La force d’un tel acte, Anchorage, résidera dans sa capacité à prendre en compte la complexité des différents niveaux, l’implication, le travail, la liberté intrinsèquement liée aux outils nécessaires, la maîtrise étant constitutive de l’acte performatif, dans ce travail fondé sur une forme d’improvisation, maîtriser suffisamment les instruments et les gammes de son art, et par gammes, entendre celles qui concernent le détail et l’ensemble, l’alternance rythmique de la musique du texte, les enchaînements, dans la perspective et dans le mouvement de sa visée finale.
Une question me vient, par exemple, où sont les leitmotiv ou les sensations de reconnaissance d’un passage qu’on a déjà lu, l’impression de retomber sur ses pieds, quand tout glisse, il faut parfois ces familiarités du paysage, sortes de plate-forme de « déjà vu ». L’habitacle, le bus, en font partie. A penser comme tels. Comme il faut être plus certain des instants de solo, encore que là, ce soit plus évident.

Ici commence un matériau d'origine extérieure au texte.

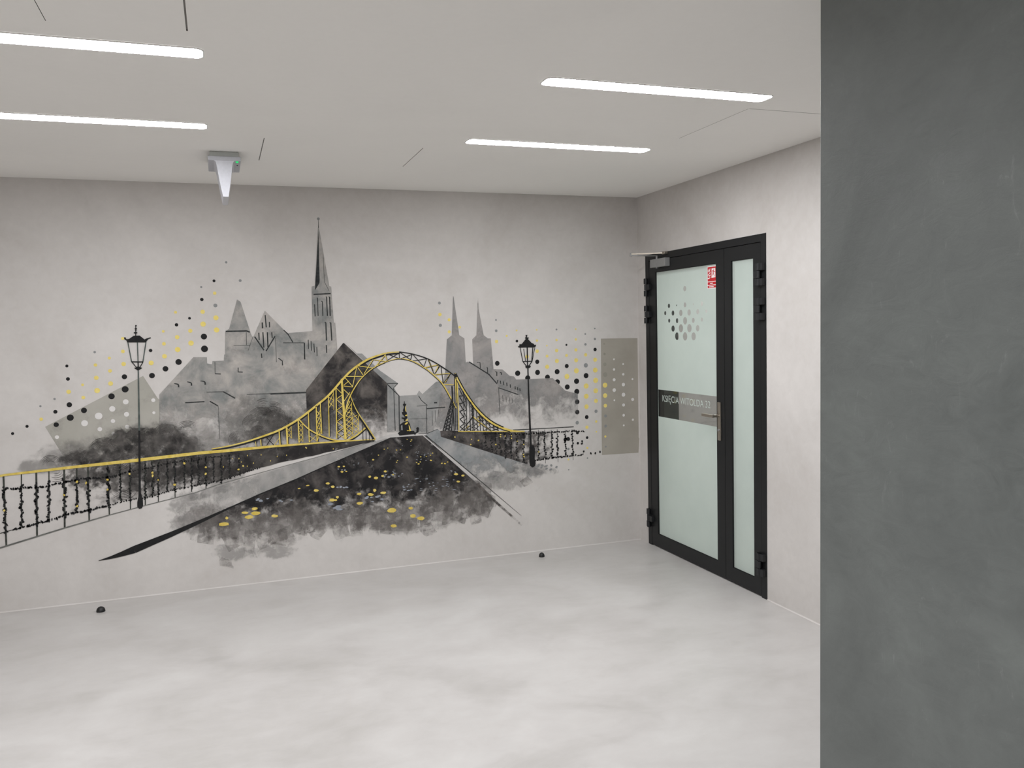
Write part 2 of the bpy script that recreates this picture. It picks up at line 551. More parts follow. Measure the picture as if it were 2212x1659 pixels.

Que veut dire ce mot « improviser » en littérature, il s’impose à moi, une langue d’énergie, un forçage du paragraphe, tant que ça passe, tout est bon à la langue si elle rend son jus, sa matière, on peut la charger, la transformer depuis le lieu de récupération que constitue le texte, elle se sert, re—use, ré—emploi, mélange qui doit charrier la syntaxe, les mots, le sens, diachronique, synchronique, les suspendre, les laisser retomber, les fouiller dans la boue, y revenir, et toujours la vitesse en inquiétude d’âme, qui arrache à la mélancolie. C’est dans le temps de production du texte que j’improvise, y revenant, série avec de minuscules modifications, pour que ça sonne mieux, polir les notes, comme ça que sans doute les standards de jazz naissent, par des retours permanents à la forge, cette impression de reparcourir pour la première fois, parce qu’il y a variation, redécouvrir le texte à chaque passage.
Où il est bien question de composition mais aussi d’oreille, l’épaisseur de la phrase, ses strates, sa richesse, son registre linguistique, la technique narrative au service d’un récit qui doit avancer, dans une continuité, toujours renouvelée, comme l’eau qui coule, changeant peu à peu mais pas trop brutalement, sauf à certains endroits bien choisis, la pénétration des forêts ténébreuses, la lascivité sous la lumière du ciel, tenir tout ça en même temps que traverser ce qu’il y a à écrire, qui me fait violence en ce moment dans cette partie du récit, comme ce qui arrive, l’impression de descendre l’Amazonie, avec ses courants, ses eaux étales, ses dénivelés vertigineux, ses odeurs fortes, ça qu’il faut traduire.
L’acte de la version 4 est une esquisse intégrale de la rivière, cadre, déjà chargé de ses bifurcations, de ses zones saillantes, mais pas encore sur toute la longueur, et qui ne possède pas la couche suivante, les jeux de couleur, les effets de lumière, l’épaisseur, ombre et chatoiement, enfin pas partout, et bien sûr pas encore le tombé sonore final, staccati, legati, sans cesse retravaillés.
Anchorage, encore rage, encourage.

Messages
1. improviser Anchorage, 7 octobre 2015, 10:38, par Dominique Hasselmann
Littérature, chantier, gravats et puis construction fragile (Bouygues n’est pas un écrivain).